Mi colpisce sempre il fatto che tale nomina susicti paura e preoccupazione. Anche Giovanni Paolo II quando venne nominato vescovo, a 38!!! anni, pensava di rifutare e il nostro Papa Benedetto , nella sua autobiografia, , narra tale evento come sconvolgente e doloroso, anche se poi il Signore Lo ha avvolto di grazia e di luce, ma mi rendo conto che occorra molta fede, perchè il compito è davvero grande e la responsabilità enorme Il fatto del papato e del conclave sono di secondaria importanza per il cardinale Ruini. Ognuno serve la Chiesa secondo la chiamata del Signore e, il cardinale ha risposto e lavorato tanto. Questo bisogna riconoscerlo
Ha lasciato la chiesa italiana con lòe casse piene...ma la fede dov'è?
le chiese sono vuote !
Non credo si possa dare la colpa a Ruini. Anche la fede e le chiese del Belgio sono vuote, con primate il cardinale Daneels
Pur essendomi sempre sentito più in sintonia col cardinal ratzinger che ruini, bisogna riconoscere che é stato il più grande politico della seconda repubblica, nel bene e nel male. grande organizzatore e cosa che nessuno dice mai fece un'ottima pastorale a Roma e la giornata di spstegno al Pappa ne fu l'esempio. anche amici romani antiruiniani, tra cui un sacerdote, gli riconoscono questo valore, da prendere come esempio nelle altre capitali Riuscì a tenere insieme tutte le realtà ecclesiali romane e anche se macchiavellico il suo fine fu sempre il bene della chiesa(o meglio quello che riteneva fosse il bene della chiesa).
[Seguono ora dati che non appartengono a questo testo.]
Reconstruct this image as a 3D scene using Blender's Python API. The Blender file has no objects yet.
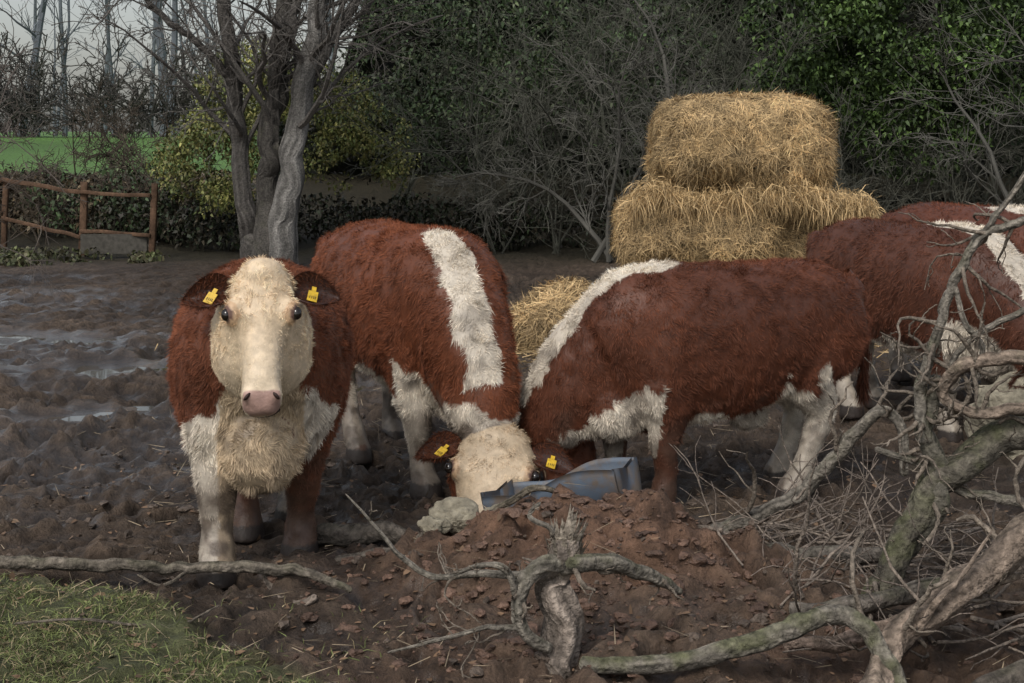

Comunque diverso dal carrierismo e dall' epicureismo personale o puro narcisismo di certi altri prelati.
Max
Pur essendomi sempre sentito più in sintonia col cardinal ratzinger che ruini, bisogna riconoscere che é stato il più grande politico della seconda repubblica, nel bene e nel male. grande organizzatore e cosa che nessuno dice mai fece un'ottima pastorale a Roma e la giornata di spstegno al Pappa ne fu l'esempio. anche amici romani antiruiniani, tra cui un sacerdote, gli riconoscono questo valore, da prendere come esempio nelle altre capitali Riuscì a tenere insieme tutte le realtà ecclesiali romane e anche se macchiavellico il suo fine fu sempre il bene della chiesa(o meglio quello che riteneva fosse il bene della chiesa). Comunque diverso dal carrierismo e dall' epicureismo personale o puro narcisismo di certi altri prelati.